Deacon Brodie’s Tavern stands nearby, named for the man who became fictionalized by Robert Lewis Stevenson as Dr. Jekyll and Mr. Hyde. Just down Lady Stair’s Close, The Writer’s Museum recounts the life stories and works of Stevenson, Scott, and Robert Burns, three of Scotland’s most beloved writers. A monument in the front courtyard honors the nation’s great literary figures.
Roughly midpoint down the hill, St. Giles Cathedral was only briefly a cathedral but has been the High Kirk of Edinburgh since the Reformation. In the late 1500s, its minister at the time, Presbyterian Reformer John Knox, used its bully pulpit to chastise the unfortunate and naïve Mary, Queen of Scots just down the street at Holyrood Palace. Its Thistle Chapel is the ceremonial home of the Order of the Thistle, Scotland’s highest order of chivalry.
The lower stretch of the Royal Mile is known as Canongate. In close order, you can visit John Knox’s House and The People’s Story at the Canongate Tolbooth, recounting Auld Reekie’s social past. The city’s colourful history is unpacked at the Museum of Edinburgh across the street. Among the stories it tells is the true tale of Greyfriars Bobby, the Skye terrier that stood watch over his master’s grave for 14 years in nearby Greyfriars Churchyard where the loyal dog is honored with a statue.
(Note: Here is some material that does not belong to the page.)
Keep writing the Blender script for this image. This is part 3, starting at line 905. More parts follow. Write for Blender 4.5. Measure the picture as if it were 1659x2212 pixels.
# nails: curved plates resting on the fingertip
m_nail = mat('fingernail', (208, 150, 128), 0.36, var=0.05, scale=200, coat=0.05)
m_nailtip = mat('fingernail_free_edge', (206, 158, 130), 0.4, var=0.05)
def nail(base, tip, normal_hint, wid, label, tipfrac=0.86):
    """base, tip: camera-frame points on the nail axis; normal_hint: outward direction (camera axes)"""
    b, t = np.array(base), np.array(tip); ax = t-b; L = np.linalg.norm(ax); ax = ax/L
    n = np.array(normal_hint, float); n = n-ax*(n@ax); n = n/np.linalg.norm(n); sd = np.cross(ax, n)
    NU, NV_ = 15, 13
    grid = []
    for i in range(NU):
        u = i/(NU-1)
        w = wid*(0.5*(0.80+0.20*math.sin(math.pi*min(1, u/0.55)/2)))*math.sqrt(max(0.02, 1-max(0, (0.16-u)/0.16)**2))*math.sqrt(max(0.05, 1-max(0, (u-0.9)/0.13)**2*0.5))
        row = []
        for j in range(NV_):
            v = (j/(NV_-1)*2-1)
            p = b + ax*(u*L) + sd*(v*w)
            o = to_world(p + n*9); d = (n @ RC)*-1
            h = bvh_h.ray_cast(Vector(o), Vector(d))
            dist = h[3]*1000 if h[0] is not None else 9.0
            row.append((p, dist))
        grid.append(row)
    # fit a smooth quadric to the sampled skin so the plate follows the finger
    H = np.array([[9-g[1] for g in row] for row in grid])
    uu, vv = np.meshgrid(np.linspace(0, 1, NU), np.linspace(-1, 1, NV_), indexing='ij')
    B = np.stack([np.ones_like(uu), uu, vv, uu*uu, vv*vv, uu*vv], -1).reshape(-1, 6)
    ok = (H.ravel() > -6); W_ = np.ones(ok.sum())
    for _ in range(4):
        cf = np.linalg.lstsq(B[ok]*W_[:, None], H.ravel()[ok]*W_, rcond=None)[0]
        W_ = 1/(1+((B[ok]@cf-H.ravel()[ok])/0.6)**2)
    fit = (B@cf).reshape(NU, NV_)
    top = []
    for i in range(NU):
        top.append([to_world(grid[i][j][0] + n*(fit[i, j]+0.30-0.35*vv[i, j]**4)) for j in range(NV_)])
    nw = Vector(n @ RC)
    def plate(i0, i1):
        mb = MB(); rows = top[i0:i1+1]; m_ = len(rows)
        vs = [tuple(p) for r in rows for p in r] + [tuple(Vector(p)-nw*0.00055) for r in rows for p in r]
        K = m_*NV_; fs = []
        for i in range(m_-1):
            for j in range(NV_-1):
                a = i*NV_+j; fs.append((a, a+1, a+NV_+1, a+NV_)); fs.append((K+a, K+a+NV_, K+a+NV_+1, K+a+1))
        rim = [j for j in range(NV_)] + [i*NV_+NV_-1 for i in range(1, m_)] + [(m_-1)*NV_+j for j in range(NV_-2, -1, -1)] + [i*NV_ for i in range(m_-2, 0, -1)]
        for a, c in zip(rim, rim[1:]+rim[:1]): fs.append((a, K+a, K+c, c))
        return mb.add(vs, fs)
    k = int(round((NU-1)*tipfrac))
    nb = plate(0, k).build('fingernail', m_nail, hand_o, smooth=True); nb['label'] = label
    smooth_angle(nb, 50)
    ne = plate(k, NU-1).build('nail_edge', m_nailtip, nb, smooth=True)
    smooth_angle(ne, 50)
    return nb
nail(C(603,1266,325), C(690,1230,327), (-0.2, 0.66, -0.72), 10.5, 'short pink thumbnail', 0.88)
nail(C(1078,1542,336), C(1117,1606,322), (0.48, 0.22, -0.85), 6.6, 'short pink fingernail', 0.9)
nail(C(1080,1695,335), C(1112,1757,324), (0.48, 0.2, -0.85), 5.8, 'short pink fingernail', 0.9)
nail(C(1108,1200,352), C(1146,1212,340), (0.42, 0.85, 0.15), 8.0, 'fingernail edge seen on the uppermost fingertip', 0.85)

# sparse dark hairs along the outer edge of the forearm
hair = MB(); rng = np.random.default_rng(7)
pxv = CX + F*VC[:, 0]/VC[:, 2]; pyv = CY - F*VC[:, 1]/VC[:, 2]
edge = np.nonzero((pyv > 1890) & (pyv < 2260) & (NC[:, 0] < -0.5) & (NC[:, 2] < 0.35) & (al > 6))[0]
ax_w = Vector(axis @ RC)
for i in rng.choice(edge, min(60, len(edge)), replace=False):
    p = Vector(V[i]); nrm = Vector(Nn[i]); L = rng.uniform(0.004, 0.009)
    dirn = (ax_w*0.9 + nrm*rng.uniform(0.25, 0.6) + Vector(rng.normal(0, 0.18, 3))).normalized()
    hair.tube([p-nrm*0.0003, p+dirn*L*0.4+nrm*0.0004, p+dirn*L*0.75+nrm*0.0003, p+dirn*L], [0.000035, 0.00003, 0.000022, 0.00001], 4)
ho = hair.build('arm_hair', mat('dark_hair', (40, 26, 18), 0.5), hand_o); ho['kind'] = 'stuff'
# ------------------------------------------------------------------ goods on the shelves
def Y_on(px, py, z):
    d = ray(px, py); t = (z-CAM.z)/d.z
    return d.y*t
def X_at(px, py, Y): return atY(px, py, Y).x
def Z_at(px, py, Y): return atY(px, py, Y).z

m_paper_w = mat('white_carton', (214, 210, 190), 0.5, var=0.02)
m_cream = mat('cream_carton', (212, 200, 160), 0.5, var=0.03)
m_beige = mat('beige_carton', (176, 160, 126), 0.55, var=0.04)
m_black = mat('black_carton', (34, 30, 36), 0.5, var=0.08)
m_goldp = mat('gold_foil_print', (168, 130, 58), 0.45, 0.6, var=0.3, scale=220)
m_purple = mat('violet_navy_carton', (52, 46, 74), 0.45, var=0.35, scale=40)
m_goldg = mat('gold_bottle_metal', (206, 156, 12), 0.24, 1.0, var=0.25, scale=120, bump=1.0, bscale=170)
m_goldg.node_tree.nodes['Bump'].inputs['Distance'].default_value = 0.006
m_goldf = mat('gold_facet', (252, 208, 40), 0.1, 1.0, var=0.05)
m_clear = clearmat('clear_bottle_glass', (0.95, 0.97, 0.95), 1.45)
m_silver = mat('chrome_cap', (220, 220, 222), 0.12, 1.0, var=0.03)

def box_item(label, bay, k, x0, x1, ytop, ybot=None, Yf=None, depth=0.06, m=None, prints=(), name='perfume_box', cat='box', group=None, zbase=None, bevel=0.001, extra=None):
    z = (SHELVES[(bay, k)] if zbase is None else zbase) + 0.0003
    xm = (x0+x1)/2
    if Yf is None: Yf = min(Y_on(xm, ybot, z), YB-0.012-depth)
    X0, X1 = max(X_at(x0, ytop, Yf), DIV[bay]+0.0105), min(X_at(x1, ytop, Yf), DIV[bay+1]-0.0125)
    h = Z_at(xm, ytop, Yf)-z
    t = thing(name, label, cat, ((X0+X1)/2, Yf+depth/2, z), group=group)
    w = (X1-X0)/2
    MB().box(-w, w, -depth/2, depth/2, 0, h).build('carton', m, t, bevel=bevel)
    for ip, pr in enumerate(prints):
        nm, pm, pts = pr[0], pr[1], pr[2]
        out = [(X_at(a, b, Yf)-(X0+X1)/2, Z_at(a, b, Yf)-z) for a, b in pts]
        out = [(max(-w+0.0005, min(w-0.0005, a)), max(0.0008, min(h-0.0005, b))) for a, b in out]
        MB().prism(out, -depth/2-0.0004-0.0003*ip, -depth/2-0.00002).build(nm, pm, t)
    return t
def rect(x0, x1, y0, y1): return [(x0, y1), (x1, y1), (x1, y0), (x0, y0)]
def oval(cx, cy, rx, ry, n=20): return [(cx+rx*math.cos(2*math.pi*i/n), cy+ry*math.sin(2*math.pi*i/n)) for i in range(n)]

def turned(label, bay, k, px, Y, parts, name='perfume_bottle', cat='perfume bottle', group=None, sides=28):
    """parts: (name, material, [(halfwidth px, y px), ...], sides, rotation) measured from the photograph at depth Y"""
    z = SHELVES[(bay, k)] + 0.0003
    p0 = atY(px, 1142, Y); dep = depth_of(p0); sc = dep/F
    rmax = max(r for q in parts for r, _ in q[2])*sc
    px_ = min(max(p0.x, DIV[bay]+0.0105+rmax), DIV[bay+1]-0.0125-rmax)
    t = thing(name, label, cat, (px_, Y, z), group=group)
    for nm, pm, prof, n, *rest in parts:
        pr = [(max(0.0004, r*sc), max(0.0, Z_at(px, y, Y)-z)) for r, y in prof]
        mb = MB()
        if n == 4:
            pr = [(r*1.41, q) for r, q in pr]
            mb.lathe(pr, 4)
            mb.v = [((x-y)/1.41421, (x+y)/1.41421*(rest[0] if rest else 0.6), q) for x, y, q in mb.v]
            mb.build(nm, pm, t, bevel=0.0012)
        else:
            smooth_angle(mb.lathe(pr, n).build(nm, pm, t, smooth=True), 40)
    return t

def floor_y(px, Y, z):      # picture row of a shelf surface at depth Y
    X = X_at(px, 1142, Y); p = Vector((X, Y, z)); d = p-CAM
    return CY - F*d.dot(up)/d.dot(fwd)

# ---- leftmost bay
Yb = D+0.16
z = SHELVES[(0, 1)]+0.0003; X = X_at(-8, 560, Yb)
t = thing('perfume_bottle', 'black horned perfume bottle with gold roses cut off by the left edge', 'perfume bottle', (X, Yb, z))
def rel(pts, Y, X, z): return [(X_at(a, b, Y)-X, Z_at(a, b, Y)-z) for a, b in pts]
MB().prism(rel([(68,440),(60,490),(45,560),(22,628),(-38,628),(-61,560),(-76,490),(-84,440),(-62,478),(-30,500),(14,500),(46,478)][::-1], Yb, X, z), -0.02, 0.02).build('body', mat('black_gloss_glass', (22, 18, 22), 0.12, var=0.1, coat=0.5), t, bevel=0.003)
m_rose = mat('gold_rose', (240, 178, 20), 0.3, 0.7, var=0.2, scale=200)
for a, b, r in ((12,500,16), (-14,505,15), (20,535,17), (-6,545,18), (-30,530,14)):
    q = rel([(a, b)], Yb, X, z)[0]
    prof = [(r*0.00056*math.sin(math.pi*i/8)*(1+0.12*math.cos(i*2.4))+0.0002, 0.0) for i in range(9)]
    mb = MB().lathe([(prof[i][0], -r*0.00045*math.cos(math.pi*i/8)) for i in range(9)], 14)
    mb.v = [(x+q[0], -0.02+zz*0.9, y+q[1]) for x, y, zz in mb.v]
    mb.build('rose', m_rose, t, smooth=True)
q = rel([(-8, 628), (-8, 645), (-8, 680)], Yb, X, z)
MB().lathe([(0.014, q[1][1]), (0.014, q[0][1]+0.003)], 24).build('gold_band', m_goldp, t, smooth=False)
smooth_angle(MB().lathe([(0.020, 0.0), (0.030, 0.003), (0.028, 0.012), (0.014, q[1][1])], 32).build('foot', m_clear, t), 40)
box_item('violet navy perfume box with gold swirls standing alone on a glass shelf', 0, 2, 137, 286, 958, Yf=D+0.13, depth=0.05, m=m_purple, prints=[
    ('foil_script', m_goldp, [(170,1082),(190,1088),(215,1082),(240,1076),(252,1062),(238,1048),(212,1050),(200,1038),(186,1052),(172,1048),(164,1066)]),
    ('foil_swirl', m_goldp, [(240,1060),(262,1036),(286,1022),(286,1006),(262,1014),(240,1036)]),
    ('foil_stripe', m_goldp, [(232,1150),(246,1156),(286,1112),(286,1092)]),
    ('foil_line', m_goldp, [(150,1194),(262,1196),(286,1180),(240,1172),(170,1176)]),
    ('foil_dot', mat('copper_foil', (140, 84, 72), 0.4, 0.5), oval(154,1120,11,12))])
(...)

At the base of the Royal Mile sits the ceremonial and historic seat of Edinburgh’s past, the Palace of Holyroodhouse and the ruins of its attendant abbey surrounded by gardens.
Across a fountain-filled piazza gleams the modern new home of the Scottish Parliament, looking somewhat out of place for its surroundings. As it has been since the 1500s, Holyrood Palace is still the official residence of the monarch in Scotland. Every June Her Majesty pays a week’s official visit. Above parliament and the palace looms the extinct volcano called Arthur’s Seat. Walkers climb its grassy slope for unrivalled views over the cityscape and the Forth to the north.
Back at Room 114, it might be time for a cup of tea and shortbread in the alcove and to watch the world go by on Princes Street. Edinburgh’s iridescent story goes on: The Botanic Gardens, the Forth Bridges, Edinburgh University, the Scottish National Portrait Gallery, Grassmarket, performance venues, and cuisines from around the world. But they might have to wait for another day.